La novità del verbo sversare consiste dunque nella specializzazione d’uso nell’ambito delle scienze ambientali. Normalmente infatti si usa per fare riferimento alla pratica criminale di inquinare deliberatamente terreni o corsi d’acqua con sostanze velenose specialmente allo stato liquido. Analogamente, i due derivati sversamento e sversatoio sono al giorno d’oggi usati specialmente nel significato rispettivamente di ‘scarico nell’ambiente di rifiuti inquinanti o tossici’ e di ‘discarica, specialmente abusiva, per lo smaltimento dei rifiuti’, ma hanno entrambi attestazioni risalenti alla metà del XIX secolo nel significato rispettivamente di ‘straripamento’, e di ‘area di deflusso delle acque’. Sversamento e sversatoio sono attestati nei due significati sia in GDLI (Supplemento 2009) sia in GRADIT, il secondo con il solo significato connesso allo smaltimento dei rifiuti.
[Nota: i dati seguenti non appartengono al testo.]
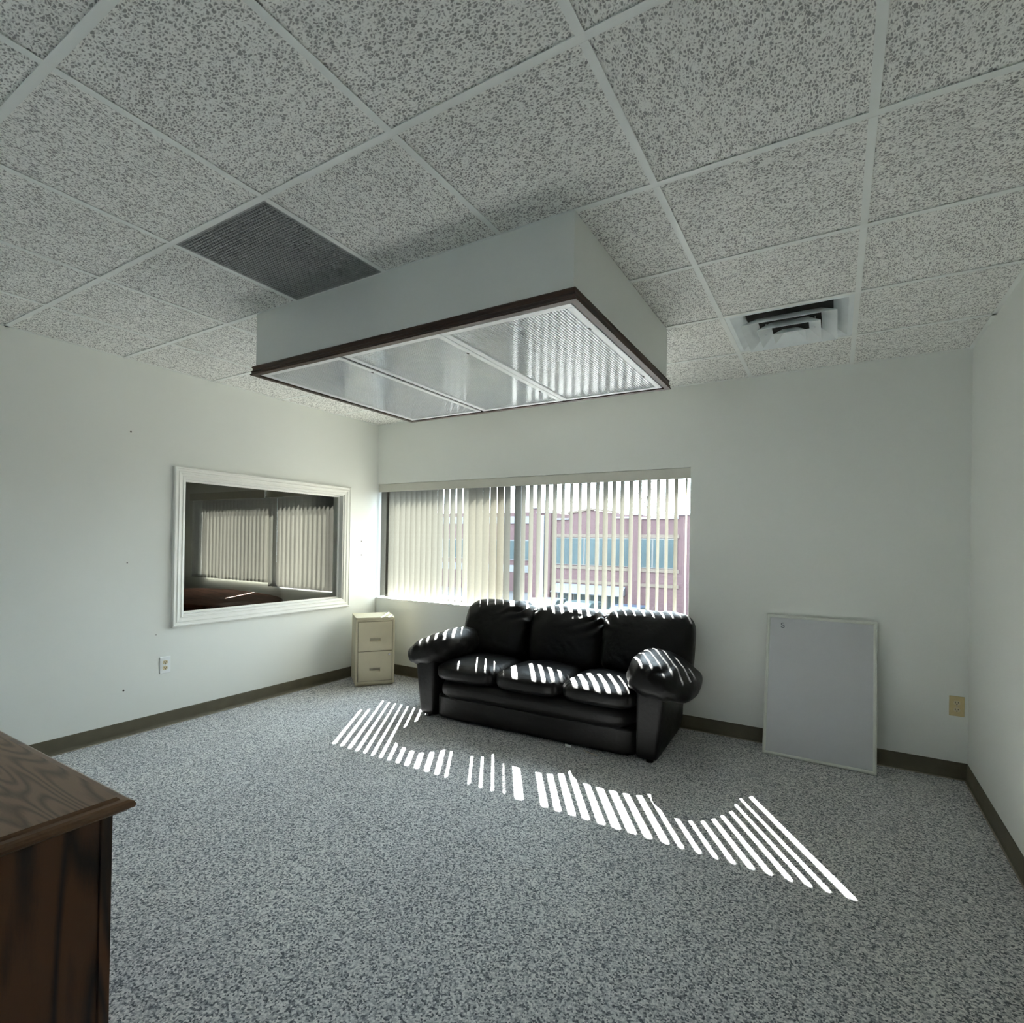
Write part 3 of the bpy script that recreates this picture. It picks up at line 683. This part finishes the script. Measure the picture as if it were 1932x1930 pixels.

Le due opere datano sversatoio rispettivamente 1992 e 1999, mentre va retrodatato ad almeno il 1858-59 in quanto compare negli Annali delle opere pubbliche e dell’architettura pubblicato a Napoli come sinonimo del termine scaricatore nel senso di ‘canale o condotto di scarico’. Il Vocabolario Treccani online indica per sversatoio il significato di “Vasca di riempimento di un impianto di depurazione che, in caso di piena, sottrae all’azione del depuratore le acque più chiare, convogliandole verso un apposito canale di scolo”, oltre a quello di discarica abusiva senza indicare la datazione né del lemma né delle accezioni.

È plausibile che l’originario impiego del termine sversatoio per riferirsi al condotto di scarico impiegato per le bonifiche e altre opere di sanità pubblica per il controllo delle acque e dei liquami sia stato il tramite per l’attuale uso relativo allo smaltimento abusivo dei rifiuti. Il suffisso -toio è lo stesso usato in abbeveratoio e sfiatatoio, che indicano rispettivamente una vasca o recipiente dove si abbeverano gli animali e un condotto per la fuoriuscita di aria o gas. Il suffisso -mento presente in sversamento è uno dei suffissi più usati per formare nomi da verbi al fine di indicare un’azione e, spesso, l’effetto o il risultato che ne consegue: si pensi a parole come condimento, ornamento, versamento.

Diverso è l’iter formativo e il significato espresso dall’aggettivo sversato, usato specialmente in area toscana con il significato ‘sgarbato, sgraziato’ riferito a persone, oppure ‘non bene attillato, che cade male’ riferito ad abiti. Il punto di partenza di questo aggettivo può essere identificato nel nome verso, e il suo schema formativo è analogo a quello di parole come spudorato a partire da pudore o sgraziato a partire da grazia. L’aggettivo sversato e il suo derivato nominale sversataggine ‘sgarbatezza, malacreanza, grossolanità’ sono attestati sia in GRADIT sia in GDLI e risalgono all’ultimo quarto del XIX secolo. Il solo GDLI registra i nomi sversatezza e sversatura assieme all’avverbio sversatamente, tutti appartenenti all’area semantica della sgraziataggine, disarmonia, grossolanità.